On Tuesday morning, while Washington County Commissioners conduct business inside 100 W. Washington Street, something just as important will be happening outside.
At 9:00 AM, community members will gather on the sidewalk to do what they’ve increasingly been denied the opportunity to do inside: be heard.
Organized by Washington County Indivisible and supported by Hagerstown Rapid Response, the event will feature the public reading of a Citizens’ Resolution addressing the County Commissioners’ handling of the proposed ICE detention facility in the Hagerstown area. After the reading, residents will be invited to sign the resolution on-site - yes, literally. Sharpies will be provided.
👉 Read the full resolution here:
https://www.wcindivisible.com/uploads/1/4/1/0/141083230/resolution_wci_2.pdf
A Pattern of Silence Inside
For months, residents have shown up to commissioner meetings asking basic questions:
- When did local officials know about the ICE warehouse?
- What agreements, if any, exist with federal agencies?
- What are the health, infrastructure, and community impacts?
And for months, those questions have been met with evasion, delays, or outright shutdowns of public comment.
If You Close the Room, the Street Becomes the Room
What’s happening Tuesday morning is not just a protest. It’s a workaround. A correction. A reminder.
If residents can’t meaningfully participate inside the building, they’ll create their own forum outside of it.
The Citizens’ Resolution is more than symbolic - it’s a documented, collective statement of concern about transparency, accountability, and the direction of Washington County leadership. And by signing it publicly, residents are doing something the commissioners have failed to facilitate: putting the will of the community on record.
At times, microphones have been cut. Community leaders have been removed. Public participation - the cornerstone of local democracy - has been treated as an inconvenience.
So the community adapted.
This Isn’t Going Away
The proposed ICE detention facility has already drawn national attention, weekly protests, and growing concern from healthcare professionals, advocates, and residents across the political spectrum.
What’s happening in Hagerstown is part of a larger story unfolding across the country: communities being asked to absorb massive federal detention infrastructure - with little notice, limited input, and even less transparency.
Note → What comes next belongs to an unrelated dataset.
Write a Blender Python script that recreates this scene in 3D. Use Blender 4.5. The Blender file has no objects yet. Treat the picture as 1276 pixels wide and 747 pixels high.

But Hagerstown is also becoming something else: a case study in what happens when a community refuses to stay quiet.
What to Know
📍 Location: 100 W. Washington St., Hagerstown, MD
🕤 Time: 9:00 AM, Tuesday, March 24
✍️ What’s happening: Public reading of the Citizens’ Resolution + community signing
🖊️ Yes, Sharpies will be provided
The Bottom Line
They may control the agenda inside the room.
But outside, the public still has a voice - and Tuesday, we plan to use it.